Im ekstatischen Zustand ist die Vernichtung des Leibes eine fast vollständige, er besitzt sozusagen nur noch das organische Leben und man fühlt, dass die Seele an diesem nur noch mit einem Faden hängt, den der nächste Ruck für immer zerreißen würde. In diesem Zustand verschwinden alle irdischen Gedanken, um dem reinen Gefühl, dem innersten Wesen unseres nichtstofflichen Daseins, Raum zu geben. Ganz dieser hohen Betrachtung hingegeben, erblickt der Ekstatische im Leben nur eine augenblickliche Rast und das irdische Glück, das Übel, die groben Freuden und Leiden hier auf Erden sind ihm nur geringfügige Zwischenfälle einer Reise, deren Ziel er freudig voraussieht.

Mit den Ekstatischen verhält es sich, wie mit den Somnambulen: Ihr Hellsehen kann mehr oder weniger vollkommen sein und ihr eigener Geist, je nachdem wie weit er fortgeschritten ist, ist ebenfalls mehr oder weniger geeignet, die Dinge zu kennen und zu begreifen. Zuweilen findet sich bei ihnen mehr Aufregung oder Überspannung, als eigentliches Hellsehen oder richtiger: Ihre Aufregung schadet ihrem Hellsehen. Darum sind ihre Enthüllungen oft ein Gemisch von Wahrheit und Irrtum, erhabenen und ungereimten, ja lächerlichen Dingen.

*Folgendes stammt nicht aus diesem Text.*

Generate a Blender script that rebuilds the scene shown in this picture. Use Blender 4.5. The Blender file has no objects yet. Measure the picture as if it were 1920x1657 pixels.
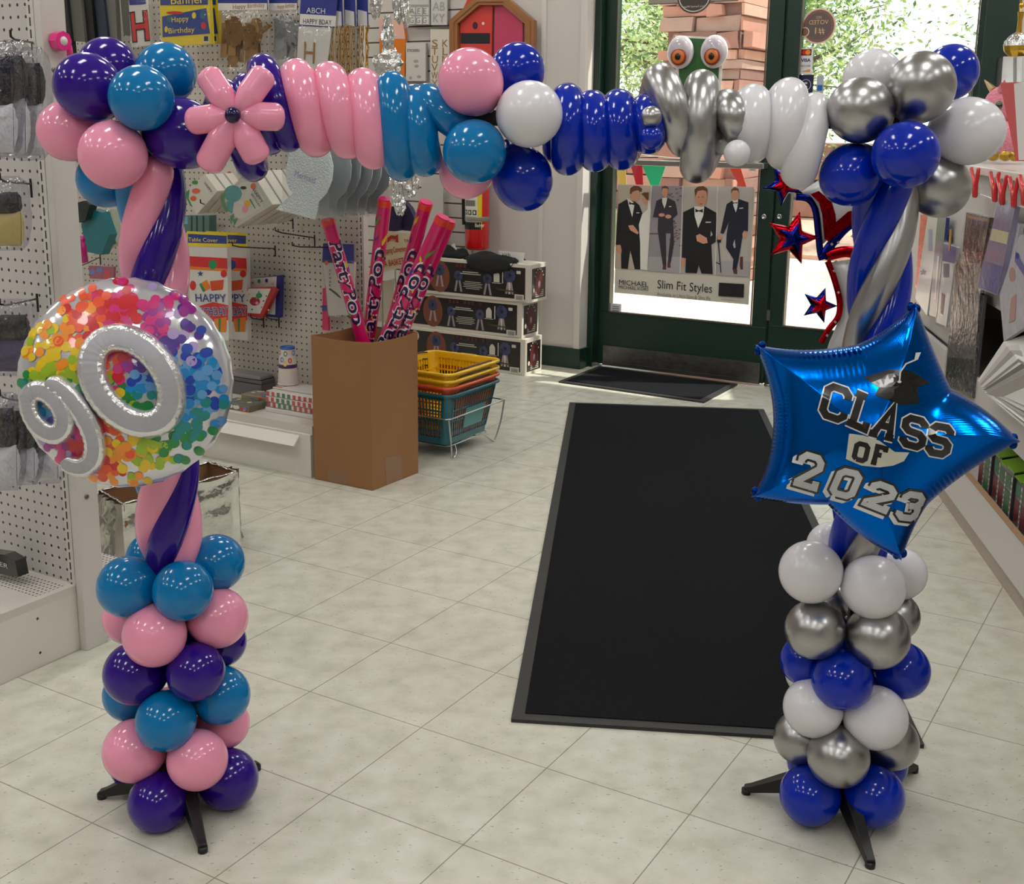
import bpy, bmesh, math, random
from mathutils import Vector, Matrix
from mathutils.geometry import tessellate_polygon
V = Vector
pi = math.pi
SC = bpy.context.scene
COL = SC.collection

# ---------------------------------------------------------------- camera
FOC, CX, CY, PITCH, ROLL, CAMH = 2244.85, 934.43, 731.77, 0.2229, 0.0094, 1.2607
_f = V((0, math.cos(PITCH), -math.sin(PITCH)))
_r0 = V((1, 0, 0)); _u0 = _r0.cross(_f)
CR = (_r0 * math.cos(ROLL) + _u0 * math.sin(ROLL)).normalized()
CU = (-_r0 * math.sin(ROLL) + _u0 * math.cos(ROLL)).normalized()
CF = _f.normalized()
CAM = V((0, 0, CAMH))
cd = bpy.data.cameras.new('camera'); cam = bpy.data.objects.new('camera', cd); COL.objects.link(cam)
cam.matrix_world = Matrix(((CR.x, CU.x, -CF.x, 0), (CR.y, CU.y, -CF.y, 0), (CR.z, CU.z, -CF.z, CAMH), (0, 0, 0, 1)))
cd.sensor_width = 36; cd.sensor_fit = 'HORIZONTAL'; cd.lens = FOC / 1920 * 36
cd.shift_x = (960 - CX) / 1920; cd.shift_y = (CY - 828.5) / 1920
cd.clip_start = 0.05; cd.clip_end = 200
SC.camera = cam

# ---------------------------------------------------------------- colour management, world, sun
SC.view_settings.view_transform = 'Standard'; SC.view_settings.look = 'None'
SC.view_settings.gamma = 1.0; SC.view_settings.exposure = 0.0
SC.view_settings.use_curve_mapping = False
SC.cycles.max_bounces = 8; SC.cycles.diffuse_bounces = 4; SC.cycles.glossy_bounces = 4
SC.cycles.transparent_max_bounces = 16; SC.cycles.caustics_reflective = False; SC.cycles.caustics_refractive = False
SC.cycles.sample_clamp_indirect = 4.0
world = bpy.data.worlds.new('sky'); SC.world = world; world.use_nodes = True
wb = world.node_tree.nodes['Background']; wb.inputs[0].default_value = (0.93, 0.97, 1.0, 1); wb.inputs[1].default_value = 2.3
sd = bpy.data.lights.new('sun', 'SUN'); sd.energy = 6.5; sd.angle = math.radians(1.0); sd.color = (1, 0.93, 0.85)
sun = bpy.data.objects.new('sun', sd); COL.objects.link(sun)

# ---------------------------------------------------------------- frames: the room is turned against the camera
YAW = -0.5465
E1 = V((math.cos(YAW), math.sin(YAW), 0)); E2 = V((-math.sin(YAW), math.cos(YAW), 0)); EZ = V((0, 0, 1))
def R(a, b, z=0.0): return E1 * a + E2 * b + EZ * z
def AB(p): return (p.dot(E1), p.dot(E2), p.z)
sun.rotation_euler = (-(E1 * 0.62 + E2 * 0.30 + EZ * 1.05)).to_track_quat('-Z', 'Y').to_euler()
def ray(px, py): return CF + CR * ((px - CX) / FOC) - CU * ((py - CY) / FOC)
def hit(px, py, p0, n):
    d = ray(px, py); return CAM + d * ((p0 - CAM).dot(n) / d.dot(n))
def at_y(px, py, Y): return hit(px, py, V((0, Y, 0)), V((0, 1, 0)))
def on_b(px, py, b): return hit(px, py, E2 * b, E2)
def on_a(px, py, a): return hit(px, py, E1 * a, E1)
def on_z(px, py, z=0.0): return hit(px, py, V((0, 0, z)), EZ)
_az = math.radians(82); RD = V((math.cos(_az), math.sin(_az), 0)); RN = V((RD.y, -RD.x, 0)); RP = V((1.385, 2.939, 0))
def RR(s, t, z=0.0): return RP + RD * s + RN * t + EZ * z      # frame of the display unit on the right
def on_R(px, py, t=0.0): return hit(px, py, RP + RN * t, RN)
def RS(p): q = p - RP; return (q.dot(RD), q.dot(RN), p.z)

# ---------------------------------------------------------------- mesh builder
class MB:
    def __init__(s): s.v = []; s.f = []; s.mi = []; s.sm = []
    def add(s, vs, fs, m=0, smooth=False):
        o = len(s.v); s.v += [V(q) for q in vs]
        for f in fs:
            s.f.append([i + o for i in f]); s.mi.append(m); s.sm.append(smooth)
    def box(s, o, x, y, z, m=0):
        vs = [o, o + x, o + x + y, o + y, o + z, o + x + z, o + x + y + z, o + y + z]
        fs = [(0, 3, 2, 1), (4, 5, 6, 7), (0, 1, 5, 4), (1, 2, 6, 5), (2, 3, 7, 6), (3, 0, 4, 7)]
        if x.cross(y).dot(z) < 0: fs = [tuple(reversed(f)) for f in fs]
        s.add(vs, fs, m)
    def rbox(s, a0, a1, b0, b1, z0, z1, m=0):      # box in the room's axes
        s.box(R(a0, b0, z0), E1 * (a1 - a0), E2 * (b1 - b0), EZ * (z1 - z0), m)
    def cbox(s, c, x, y, z, m=0): s.box(c - x / 2 - y / 2 - z / 2, x, y, z, m)
    def poly(s, pts, m=0):
        if len(pts) == 4 or len(pts) == 3: s.add(pts, [tuple(range(len(pts)))], m); return
        s.add(pts, [tuple(t) for t in tessellate_polygon([pts])], m)
    def prism(s, pts, ext, m=0, ms=None):
        n = len(pts); tris = [tuple(t) for t in tessellate_polygon([pts])]
        s.add(pts, tris, m); s.add([p + ext for p in pts], [tuple(reversed(t)) for t in tris], m)
        s.add(list(pts) + [p + ext for p in pts], [(i, (i + 1) % n, n + (i + 1) % n, n + i) for i in range(n)], m if ms is None else ms)
    def disc(s, c, x, y, m=0, n=20): s.poly([c + x * math.cos(2 * pi * i / n) + y * math.sin(2 * pi * i / n) for i in range(n)], m)
    def tube(s, pts, r, seg=10, m=0, caps=True, flat=1.0, up=None):
        pts = [V(p) for p in pts]; n = len(pts); rs = r if isinstance(r, (list, tuple)) else [r] * n
        vs = []; prev = None
        for i, p in enumerate(pts):
            t = (pts[min(i + 1, n - 1)] - pts[max(i - 1, 0)])
            if t.length < 1e-9: t = V((0, 0, 1))
            t.normalize()
            if prev is None:
                a = up if up is not None else (V((0, 0, 1)) if abs(t.z) < 0.9 else V((1, 0, 0)))
                x = a.cross(t).normalized()
            else: x = (prev - t * prev.dot(t)).normalized()
            prev = x; y = t.cross(x)
            for k in range(seg):
                an = 2 * pi * k / seg; vs.append(p + (x * math.cos(an) + y * math.sin(an) * flat) * rs[i])
        fs = [(i * seg + k, i * seg + (k + 1) % seg, (i + 1) * seg + (k + 1) % seg, (i + 1) * seg + k) for i in range(n - 1) for k in range(seg)]
        s.add(vs, fs, m, True)
        if caps:
            s.add(vs[:seg], [tuple(reversed(range(seg)))], m); s.add(vs[-seg:], [tuple(range(seg))], m)
    def ball(s, c, r, m=0, seg=16, rings=10, ax=None, sc=(1, 1, 1)):
        x, y, z = ax or (V((1, 0, 0)), V((0, 1, 0)), V((0, 0, 1)))
        vs = []
        for i in range(rings + 1):
            th = pi * i / rings
            for k in range(seg):
                ph = 2 * pi * k / seg
                vs.append(c + x * (r * sc[0] * math.sin(th) * math.cos(ph)) + y * (r * sc[1] * math.sin(th) * math.sin(ph)) + z * (r * sc[2] * math.cos(th)))
        s.add(vs, [(i * seg + k, (i + 1) * seg + k, (i + 1) * seg + (k + 1) % seg, i * seg + (k + 1) % seg) for i in range(rings) for k in range(seg)], m, True)
    def lathe(s, o, prof, m=0, seg=24, ax=EZ, smooth=True):
        z = ax.normalized(); x = (V((1, 0, 0)) if abs(z.x) < .9 else V((0, 1, 0))); x = (x - z * x.dot(z)).normalized(); y = z.cross(x); vs = []
        for (r, h) in prof:
            for k in range(seg):
                an = 2 * pi * k / seg; vs.append(o + z * h + (x * math.cos(an) + y * math.sin(an)) * r)
        s.add(vs, [(i * seg + k, i * seg + (k + 1) % seg, (i + 1) * seg + (k + 1) % seg, (i + 1) * seg + k) for i in range(len(prof) - 1) for k in range(seg)], m, smooth)
    def pillow(s, quad, th, m=0, n=12, rnd=0.0, seed=0, pw=0.5):
        # a soft bag: quad = 4 corners (bl, br, tr, tl), bulging by th on both sides
        bl, br, tr, tl = quad; nn = (br - bl).cross(tl - bl).normalized(); rng = random.Random(seed)
        nz = [[rng.uniform(-1, 1) for _ in range(n + 1)] for _ in range(n + 1)]
        for sg in (1, -1):
            vs = []
            for j in range(n + 1):
                for i in range(n + 1):
                    u, v = i / n, j / n
                    p = bl.lerp(br, u).lerp(tl.lerp(tr, u), v)
                    e = (max(0, 4 * u * (1 - u)) * max(0, 4 * v * (1 - v))) ** pw
                    vs.append(p + nn * (sg * (th / 2 * e + 0.0006) + rnd * nz[j][i] * e))
            fs = [(j * (n + 1) + i, j * (n + 1) + i + 1, (j + 1) * (n + 1) + i + 1, (j + 1) * (n + 1) + i) for j in range(n) for i in range(n)]
            if sg < 0: fs = [tuple(reversed(f)) for f in fs]
            s.add(vs, fs, m, True)
    def build(s, name, mats, parent=None, loc=None, bev=0.0, sub=0, hold=None):
        if not isinstance(mats, (list, tuple)): mats = [mats]
        if parent is not None: L = hold_loc(parent)
        elif loc is not None: L = V(loc)
        else:
            xs = [v.x for v in s.v]; ys = [v.y for v in s.v]; zs = [v.z for v in s.v]
            L = V(((min(xs) + max(xs)) / 2, (min(ys) + max(ys)) / 2, min(zs)))
        me = bpy.data.meshes.new(name)
        me.from_pydata([tuple(v - L) for v in s.v], [], s.f)
        for mt in mats: me.materials.append(mt)
        me.polygons.foreach_set('material_index', s.mi); me.polygons.foreach_set('use_smooth', s.sm)
        me.update()
        o = bpy.data.objects.new(name, me); COL.objects.link(o)
        if parent is not None: o.parent = parent
        else: o.location = L
        o['_l'] = list(L)
        if bev: b = o.modifiers.new('bevel', 'BEVEL'); b.width = bev; b.segments = 2; b.limit_method = 'ANGLE'
        if sub: b = o.modifiers.new('sub', 'SUBSURF'); b.levels = sub; b.render_levels = sub
        return o
def hold_loc(p): return V(p['_l'])
def tag(o, label=None, cat=None, group=None, kind=None):
    if label: o['label'] = label
    if cat: o['category'] = cat
    if group: o['group'] = group
    if kind: o['kind'] = kind
    return o
def thing(name, label, cat, loc, group=None):
    o = bpy.data.objects.new(name, None); COL.objects.link(o); o.location = loc; o['_l'] = list(loc); o.empty_display_size = 0.05
    return tag(o, label, cat, group)
def struct(mb, name, mats, **k):
    return tag(mb.build(name, mats, **k), kind='structure')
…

Niedrige Geister benutzen oft diese Aufregung, welche stets zur Schwäche führt, wenn man sie nicht zu meistern weiß, – um den Ekstatischen in ihre Gewalt zu bekommen, und zu diesem Ende gaukeln sie ihm Trugbilder vor, die ihn in den Vorstellungen oder Vorurteilen des wachen Zustandes unterhalten. Das ist eine Klippe; aber nicht alle sind so. An uns ist es, kühl zu urteilen und ihre Enthüllungen mit der Waage der Vernunft zu wägen.

Die Befreiung der Seele zeigt sich zuweilen auch im wachen Zustand und bringt die mit dem Namen ,,zweites Gesicht“ bezeichnete Erscheinung hervor, welche den damit Begabten die Befähigung verleiht, über die Grenzen unserer Sinne hinaus zu sehen, zu hören und zu fühlen. Sie nehmen abwesende Dinge überall da wahr, wohin ihre Seele ihre Tätigkeit erstreckt. Sie erblicken dieselben gewissermaßen durch das gewöhnliche Gesicht hindurch wie durch eine Art von Spiegelung.

Zur Zeit, wo das zweite Gesicht eintritt, ist der physische Zustand merklich verändert: Das Auge hat etwas Unbestimmtes, es blickt ohne zu sehen und die ganze Physiognomie spiegelt eine Art von Aufregung ab. Es konstatiert, dass die Gesichtsorgane bei der Sache außer Spiel sind, da die Vision trotz der Schließung der Augen fortdauert.

Diese Fähigkeit erscheint denen, die sie besitzen, so natürlich wie das gewöhnliche Sehen: Sie ist ihnen eine Eigenschaft ihres Wesens und keine Ausnahme von der Regel. Das Vergessen folgt meistenteils auf dieses vorübergehende Hellsehen, dessen Erinnerung immer unbestimmter wird und schließlich wie die an einen Traum verlöscht.

Die Kraft des zweiten Gesichts wechselt von der wirren Empfindung bis zur klaren und deutlichen Wahrnehmung gegenwärtiger oder abwesender Dinge. In ihren ersten Ansätzen verleiht sie gewissen Leuten Takt, Scharfblick, eine Art von Sicherheit des Auftretens, was man etwa einen richtigen moralischen Blick nennen könnte. Weiterentwickelt, verleiht sie Vorahnungen, noch weiter entwickelt zeigt sie vollendete Ereignisse oder solche, die sich eben vollziehen wollen.

Natürlicher und künstlicher Somnambulismus, Ekstase und zweites Gesicht sind nur verschiedenartige Äußerungen einer und derselben Ursache. Diese Erscheinungen liegen, wie die Träume, in unserer Natur. Darum haben sie zu allen Zeiten statt gefunden. Die Geschichte lehrt, dass sie schon im höchsten Altertume bekannt waren und selbst benutzt wurden, und man findet in ihnen die Erklärung einer Menge von Tatsachen, welche das Vorurteil für übernatürliche hielt.